━━━━━ Data provided ━━━━━
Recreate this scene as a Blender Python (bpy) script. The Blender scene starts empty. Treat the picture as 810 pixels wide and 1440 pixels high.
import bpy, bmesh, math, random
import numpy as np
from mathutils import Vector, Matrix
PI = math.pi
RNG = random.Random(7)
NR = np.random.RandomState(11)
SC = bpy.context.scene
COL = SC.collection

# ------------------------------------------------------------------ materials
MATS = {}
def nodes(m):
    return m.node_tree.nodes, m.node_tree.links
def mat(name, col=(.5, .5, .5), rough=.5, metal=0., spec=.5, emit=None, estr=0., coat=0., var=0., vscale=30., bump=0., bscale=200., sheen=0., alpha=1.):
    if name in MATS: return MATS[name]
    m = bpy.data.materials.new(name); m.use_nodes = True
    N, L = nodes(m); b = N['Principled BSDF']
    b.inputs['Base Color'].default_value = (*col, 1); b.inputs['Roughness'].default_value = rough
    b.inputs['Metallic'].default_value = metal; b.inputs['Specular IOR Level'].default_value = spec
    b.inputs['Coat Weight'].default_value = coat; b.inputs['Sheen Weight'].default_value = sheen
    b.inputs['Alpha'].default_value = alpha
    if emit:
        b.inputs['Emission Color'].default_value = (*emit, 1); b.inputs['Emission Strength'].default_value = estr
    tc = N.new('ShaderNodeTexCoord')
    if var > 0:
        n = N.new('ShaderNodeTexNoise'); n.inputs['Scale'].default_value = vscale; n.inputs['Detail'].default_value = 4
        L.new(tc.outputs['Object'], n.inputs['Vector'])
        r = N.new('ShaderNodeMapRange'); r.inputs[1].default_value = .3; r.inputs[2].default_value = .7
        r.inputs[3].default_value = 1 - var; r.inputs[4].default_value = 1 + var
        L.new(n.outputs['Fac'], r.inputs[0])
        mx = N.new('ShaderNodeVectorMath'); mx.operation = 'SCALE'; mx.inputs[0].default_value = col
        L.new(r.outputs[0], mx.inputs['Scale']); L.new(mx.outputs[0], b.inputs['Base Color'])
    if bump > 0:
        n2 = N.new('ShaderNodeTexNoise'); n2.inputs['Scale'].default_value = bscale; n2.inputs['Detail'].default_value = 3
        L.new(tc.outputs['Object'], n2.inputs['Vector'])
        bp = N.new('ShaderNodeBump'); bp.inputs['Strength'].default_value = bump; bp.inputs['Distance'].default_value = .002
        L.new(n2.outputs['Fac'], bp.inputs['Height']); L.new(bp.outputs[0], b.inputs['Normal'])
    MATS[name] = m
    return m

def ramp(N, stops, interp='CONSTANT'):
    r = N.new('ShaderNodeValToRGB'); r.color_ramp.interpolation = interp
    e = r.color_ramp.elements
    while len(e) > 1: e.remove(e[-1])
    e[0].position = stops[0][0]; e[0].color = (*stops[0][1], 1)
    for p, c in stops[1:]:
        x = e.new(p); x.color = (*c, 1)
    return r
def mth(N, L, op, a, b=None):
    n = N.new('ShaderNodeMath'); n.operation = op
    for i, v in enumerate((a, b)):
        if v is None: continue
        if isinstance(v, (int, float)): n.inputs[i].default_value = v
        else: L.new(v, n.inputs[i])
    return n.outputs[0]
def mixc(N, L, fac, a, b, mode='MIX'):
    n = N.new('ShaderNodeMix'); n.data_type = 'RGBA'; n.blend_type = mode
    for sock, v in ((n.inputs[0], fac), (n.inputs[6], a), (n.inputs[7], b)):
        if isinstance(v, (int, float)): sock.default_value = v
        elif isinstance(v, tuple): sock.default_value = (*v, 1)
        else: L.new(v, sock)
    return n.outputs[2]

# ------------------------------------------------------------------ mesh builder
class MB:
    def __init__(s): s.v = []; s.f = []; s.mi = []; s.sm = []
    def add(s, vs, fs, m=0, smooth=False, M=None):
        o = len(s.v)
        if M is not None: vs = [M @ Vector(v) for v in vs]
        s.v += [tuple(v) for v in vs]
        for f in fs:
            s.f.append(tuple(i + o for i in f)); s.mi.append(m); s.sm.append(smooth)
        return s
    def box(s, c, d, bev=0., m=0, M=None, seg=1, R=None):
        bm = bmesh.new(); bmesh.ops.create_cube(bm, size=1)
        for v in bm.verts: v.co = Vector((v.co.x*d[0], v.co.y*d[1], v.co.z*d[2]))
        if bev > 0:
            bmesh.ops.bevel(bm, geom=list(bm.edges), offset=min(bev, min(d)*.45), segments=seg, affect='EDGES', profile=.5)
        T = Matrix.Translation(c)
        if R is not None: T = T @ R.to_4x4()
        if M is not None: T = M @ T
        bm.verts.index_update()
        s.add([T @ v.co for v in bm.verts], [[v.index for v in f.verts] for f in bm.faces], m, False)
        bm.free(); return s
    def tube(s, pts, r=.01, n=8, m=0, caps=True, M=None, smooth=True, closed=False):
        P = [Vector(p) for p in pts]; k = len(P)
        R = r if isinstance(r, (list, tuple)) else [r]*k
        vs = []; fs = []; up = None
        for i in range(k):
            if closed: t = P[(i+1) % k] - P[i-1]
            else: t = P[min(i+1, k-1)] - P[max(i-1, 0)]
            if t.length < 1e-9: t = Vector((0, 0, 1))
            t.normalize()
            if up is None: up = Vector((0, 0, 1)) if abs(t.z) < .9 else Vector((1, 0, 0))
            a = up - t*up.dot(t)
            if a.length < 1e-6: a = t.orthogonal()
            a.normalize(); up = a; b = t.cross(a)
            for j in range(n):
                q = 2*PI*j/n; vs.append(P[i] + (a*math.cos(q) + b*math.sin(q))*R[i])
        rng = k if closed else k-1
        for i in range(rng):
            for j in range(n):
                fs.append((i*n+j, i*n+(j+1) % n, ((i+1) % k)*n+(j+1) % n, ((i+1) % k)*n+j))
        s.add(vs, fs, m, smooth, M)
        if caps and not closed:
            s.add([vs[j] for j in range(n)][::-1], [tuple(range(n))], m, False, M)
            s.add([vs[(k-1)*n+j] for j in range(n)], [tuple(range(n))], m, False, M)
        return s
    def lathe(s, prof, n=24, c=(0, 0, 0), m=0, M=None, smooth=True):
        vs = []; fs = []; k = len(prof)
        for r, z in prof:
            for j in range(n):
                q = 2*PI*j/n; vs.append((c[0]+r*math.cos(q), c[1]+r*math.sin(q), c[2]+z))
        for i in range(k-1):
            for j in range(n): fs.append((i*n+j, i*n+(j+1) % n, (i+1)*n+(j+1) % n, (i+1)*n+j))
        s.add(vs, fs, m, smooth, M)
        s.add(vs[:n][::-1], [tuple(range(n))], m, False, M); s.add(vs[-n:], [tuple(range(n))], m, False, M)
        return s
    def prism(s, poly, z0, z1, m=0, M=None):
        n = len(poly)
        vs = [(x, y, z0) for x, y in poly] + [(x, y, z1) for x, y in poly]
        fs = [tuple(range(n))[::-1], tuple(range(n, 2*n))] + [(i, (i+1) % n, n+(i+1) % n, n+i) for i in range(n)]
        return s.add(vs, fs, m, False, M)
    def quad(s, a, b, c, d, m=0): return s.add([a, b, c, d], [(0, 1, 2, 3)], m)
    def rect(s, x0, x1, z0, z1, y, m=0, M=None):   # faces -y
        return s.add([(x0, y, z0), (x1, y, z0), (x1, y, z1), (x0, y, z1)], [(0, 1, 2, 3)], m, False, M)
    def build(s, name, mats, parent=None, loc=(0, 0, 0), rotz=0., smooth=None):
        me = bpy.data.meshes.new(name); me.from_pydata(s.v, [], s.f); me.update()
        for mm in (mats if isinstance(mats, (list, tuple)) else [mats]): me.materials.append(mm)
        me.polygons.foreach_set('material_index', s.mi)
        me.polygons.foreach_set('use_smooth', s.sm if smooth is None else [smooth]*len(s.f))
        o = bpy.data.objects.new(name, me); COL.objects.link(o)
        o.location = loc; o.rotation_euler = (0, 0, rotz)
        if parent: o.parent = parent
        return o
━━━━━
* [Problem to work on]:
Quote exactly the stretch of lines above that starts at the first one and ends at the line with "COL = SC.collection", and nothing beyond it.

* [Output of the task]:
Recreate this scene as a Blender Python (bpy) script. The Blender scene starts empty. Treat the picture as 810 pixels wide and 1440 pixels high.
import bpy, bmesh, math, random
import numpy as np
from mathutils import Vector, Matrix
PI = math.pi
RNG = random.Random(7)
NR = np.random.RandomState(11)
SC = bpy.context.scene
COL = SC.collection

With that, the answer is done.